Wednesday, 12 September 2012

Shanghai not pursuing congestion charges, but continues to regulate and ration car ownership

Website Eastday reports that Shanghai city officials have said that they are not considering or investigating introducing a "road congestion fee" to address traffic congestion, despite Beijing having already announced the concept has been included in its traffic management plan.

Shanghai has a considerable ring road network
It is focusing on expanding public transport and managing its car number plate auction to ration ownership of cars in the city.  The number plate auction system effectively slows the growth of vehicle ownership and has been in place since 1994.

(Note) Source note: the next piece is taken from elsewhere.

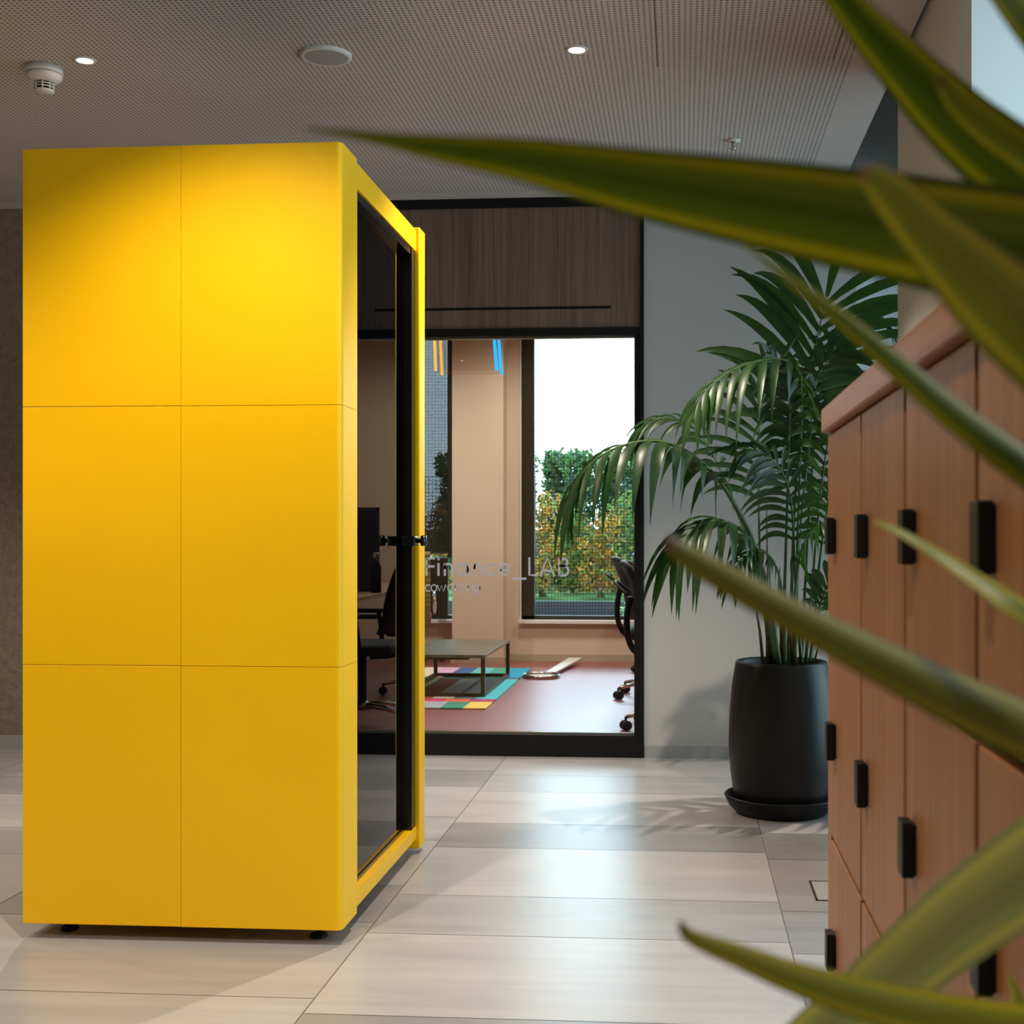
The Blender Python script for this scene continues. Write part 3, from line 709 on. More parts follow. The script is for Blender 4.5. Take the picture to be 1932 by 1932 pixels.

The number plate auction works by requiring any purchaser of a new car in the city to obtain a number plate through a monthly auction.  The monthly auction limits new vehicles to around 8,000 each month, with the latest price being equivalent to US$9,770 which is higher than China's annual per capita GDP (US$8382 on a Purchasing Power Parity basis), but not Shanghai's (over US$12,000). 

The report notes that there will be around 1.4 million cars with local number plates in the city by the end of 2012.  There is still ample scope for growth in car ownership, given the municipal population of Shanghai is over 23 million people.

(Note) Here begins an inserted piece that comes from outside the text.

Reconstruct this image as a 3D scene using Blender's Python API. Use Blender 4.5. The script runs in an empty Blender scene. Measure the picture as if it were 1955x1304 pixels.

Of course it isn't compulsory to have Shanghai registered plates, and over 500,000 vehicles on Shanghai roads are registered out of the city, but such vehicles are banned from "elevated roads" during peak times.  This effectively is a form of traffic rationing based on regulation, by banning non-Shanghai cars from expressways during peaks.  Anyone owning such a vehicle wanting to be registered in Shanghai would need to participate in the auction.

The city is already proposing extending this ban to longer time periods.

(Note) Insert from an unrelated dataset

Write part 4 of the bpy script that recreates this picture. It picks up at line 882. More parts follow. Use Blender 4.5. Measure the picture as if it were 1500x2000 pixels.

Of course, the other effect is to keep the vehicle fleet relatively old, as once one gets a number plate for the car, it stays with the car, so there is every incentive to keep the car as long as possible.  In a city with considerable pollution problems, discouraging fleet turnover will have a negative impact upon this issue.

The number plate auction, as a result, effectively rations car ownership and road space by restricting access to only locally registered vehicles.  However, it also raises revenue that helps subsidise public transport.  The same report indicated that over 2009 and 2010 the number plate auction raised US$1.06 billion for the city, which spent US$860 million on improving the public transport network and offering fare discounts to incentivise mode shift.

The big question will be for how long Shanghai can avoid pricing roads to manage congestion.  I'd wager that if Beijing can successfully introducing congestion charging, and given Shanghai already uses number plate enforcement to regulate usage of major highways at peak times, it would not be difficult for the city to introduce pricing - which after ownership has grown to a certain point, will be inevitable if it really wants to get to grips with traffic congestion.